Since he had previously eaten an entire cassette tape - case and all - I didn't worry too much about it...........
That's a good point to bring up. You got pretty lucky...tinsel can be DEADLY to dogs (and, for some reason, many of them like to eat it). It can literally tear their guts to ribbons.
Redwolf
...agus déanfaidh mé do mholadh ar an gcruit a Dhia, a Dhia liom!
Redwolf wrote: ....tinsel can be DEADLY to dogs (and, for some reason, many of them like to eat it). It can literally tear their guts to ribbons.
Not Porky. He ate anything and everything, skeleton keys, the ex's tie tack (3 times), previously mentioned cassette tape, etc. I swear that dog had an iron clad stomach. If he had come "un-named" I would have called him "Hoover".
Charlene wrote:I was going to try to see if I could troubleshoot it today on my day off, but I'm stuck working at my husband's bookstore (on my day off from my paying job) because he has to take his mother out shopping.
I meant to mention before, if you don't already use one, an
inductive bulb tester is very handy for trouble shooting. You don't
even have to remove the bulbs to test them, just touch the tester's
tip to each bulb and it will tell you when it finds the burnt out bulb.
I've seen them in hardware stores and catalogs.
gonzo914 wrote:we just set grandpa in front of the tree and waited for him to sneeze.
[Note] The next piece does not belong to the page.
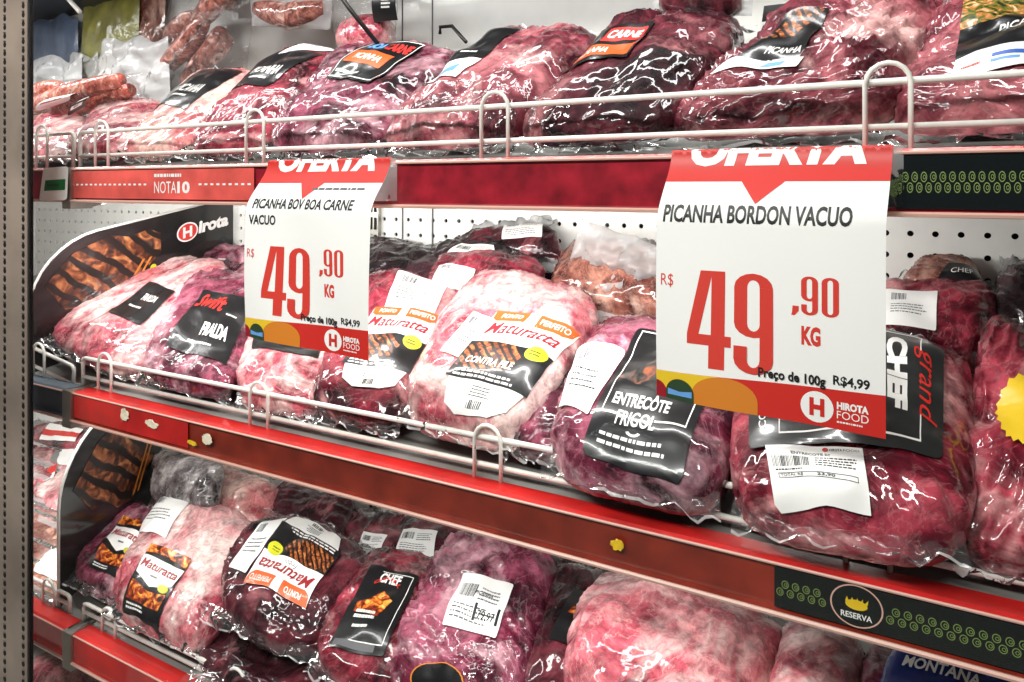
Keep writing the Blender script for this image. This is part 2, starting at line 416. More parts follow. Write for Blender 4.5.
# ------------------------------------------------------------------ packs
SEED = [0]
REPORT = []
class Pack: pass
def cube_sphere(n):
    vs = {}; fs = []; lst = []
    def vid(p):
        k = tuple(round(c, 5) for c in p)
        if k not in vs: vs[k] = len(lst); lst.append(p)
        return vs[k]
    for ax in range(3):
        for sgn in (-1, 1):
            for i in range(n):
                for j in range(n):
                    q = []
                    for a, b in ((i,j),(i+1,j),(i+1,j+1),(i,j+1)):
                        p = [0,0,0]; p[ax] = sgn; p[(ax+1)%3] = -1+2*a/n; p[(ax+2)%3] = -1+2*b/n
                        q.append(vid(tuple(p)))
                    fs.append(tuple(q) if sgn > 0 else tuple(q[::-1]))
    return lst, fs
CS = {}
def pack(name, label, cat, sh, q, y, H, mat, group=None, k=4.5, mexp=2.5, lump=0.007, wr=0.0028, drop=0.05, n=26,
         film=(0.02, 0.02), filmmat='film', body='meat', grow=1.07, lumpscale=16):
    """q: the four corners of the pack's seam seen in the photograph (front-left, front-right, back-right, back-left),
    y: how deep in the case the front and the back of the pack lie"""
    SEED[0] += 1; sd = V((SEED[0]*3.7, SEED[0]*1.3, SEED[0]*0.9))
    ys = (y[0],y[0],y[1],y[1]) if len(y) == 2 else y
    c = [at(px,py,yy) for (px,py),yy in zip(q, ys)]
    g0 = (c[0]+c[1]+c[2]+c[3])/4; c = [g0+(p-g0)*grow for p in c]
    nrm = (c[2]-c[0]).cross(c[3]-c[1]).normalized()
    if nrm.z < 0: nrm = -nrm
    ctr = (c[0]+c[1]+c[2]+c[3])/4
    e1 = (c[1]-c[0]).normalized(); e2_ = nrm.cross(e1); an = (SEED[0]*2.39996) % 3.14
    ax1 = e1*math.cos(an)+e2_*math.sin(an); ax2 = e2_*math.cos(an)-e1*math.sin(an)
    if n not in CS: CS[n] = cube_sphere(n)
    pts, fs = CS[n]
    def bil(u, v):
        a = (u+1)/2; b = (v+1)/2
        return c[0]*(1-a)*(1-b)+c[1]*a*(1-b)+c[2]*a*b+c[3]*(1-a)*b
    def surf(u, v, w, rough):
        r = ((abs(u)**k+abs(v)**k)**(mexp/k)+abs(w)**mexp)**(1/mexp)
        u, v, w = u/r, v/r, w/r
        p = bil(u, v)
        if w >= 0: p = p + nrm*(w*H)
        else:
            gap = p.z - deck_z(sh, p.y) if sh else drop
            p = p - V((0,0,1))*(-w*max(0.008, min(drop, gap-0.002))) 
        out = (p-ctr).normalized()*0.5 + nrm*(0.7 if w >= 0 else -0.2)
        l = noise.noise(p*lumpscale+sd)*lump + noise.noise(p*lumpscale*2.3+sd)*lump*0.4
        if rough:
            pa = p.dot(ax1); pb = p.dot(ax2); pc = p.dot(nrm)
            rg = 1-abs(noise.noise(V((pa*lumpscale*4.6, pb*lumpscale*1.3, pc*lumpscale*2))+sd*2+V((0,0,1))*noise.noise(p*20+sd)*0.8)); l += (rg**5-0.3)*wr*1.6 + noise.noise(p*95+sd)*wr*0.4
        if w < 0: l *= 0.35
        return p + out*l
    # whole length of the pack stays above its shelf
    sm = [surf(*p, False) for p in pts]; vs = [surf(*p, True) for p in pts]
    if sh:
        for v in vs:
            z0 = deck_z(sh, v.y)+0.001
            if v.z < z0: v.z = z0
    base = V((ctr.x, ctr.y, min(v.z for v in vs)))
    P = Pack(); P.root = empty(name, base, label, cat, group); P.n = nrm; P.c = c; P.H = H; P.bil = bil
    P.bvh = BVHTree.FromPolygons(sm, fs)
    P.body = mesh_obj(body, vs, fs, mat, P.root); P.sm = sm; P.base = base
    if film:
        for side, ext in ((-1, film[0]), (1, film[1])):
            if ext <= 0: continue
            fv = []; ff = []; b0 = 0; NU, NW = 26, 6
            for i in range(NU+1):
                u = -0.93+1.86*i/NU
                for j in range(NW+1):
                    t = (0,0.2,0.4,0.6,0.8,0.93,1.0)[j]; e = bil(u*0.97, side*0.88); e2 = bil(u, side*1.0); d = (e2-e).normalized()
                    wob = noise.noise(V((u*5, t*2+side*9, SEED[0]*1.7)))
                    wob2 = noise.noise(V((u*13, t*3+side*5, SEED[0]*2.7)))
                    p = e + d*(t*(ext*(1+0.5*wob2)+0.01)) + nrm*(wob*0.018*t+wob2*0.008*t + 0.006 - 0.01*t)
                    if sh: p.z = max(p.z, deck_z(sh, p.y)+0.002)
                    fv.append(p)
            ff += [(b0+i*(NW+1)+j, b0+(i+1)*(NW+1)+j, b0+(i+1)*(NW+1)+j+1, b0+i*(NW+1)+j+1) for i in range(NU) for j in range(NW)]
            mesh_obj('film_end', fv, ff, [filmmat, 'film_seal'], P.root, [1 if j == NW-1 else 0 for i in range(NU) for j in range(NW)])
    w = (c[1]-c[0]).length; l = ((c[2]+c[3])/2-(c[0]+c[1])/2).length
    REPORT.append('%-16s w%.3f l%.3f pitch%.0f gapF%.3f gapB%.3f' % (name, w, l, math.degrees(math.asin(((c[2]+c[3])/2-(c[0]+c[1])/2).normalized().z)),
          (c[0].z+c[1].z)/2-deck_z(sh or 'mid', ys[0]), (c[2].z+c[3].z)/2-deck_z(sh or 'mid', ys[2])))
    return P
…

A tree? You had a tree? Luxury! We used to dream of having a tree .... or a grandpa ... and gawd knows we would have thought we were sitting in gravy to have a little bit of sneeze to share amongst ourselves. No, we had it tough. I had to get up Christmas morning at ten o'clock at night half an hour before I went to bed, drink a cup of sulphuric acid, work twenty-nine hours a day down mill, and pay mill owner for permission to come to work, and when we got home, our Dad and our Mother would kill us and dance about on our graves singing Hallelujah.
And you try and tell Santa Claus that ... and he won't believe you.
djm
I'd rather be atop the foothills than beneath them.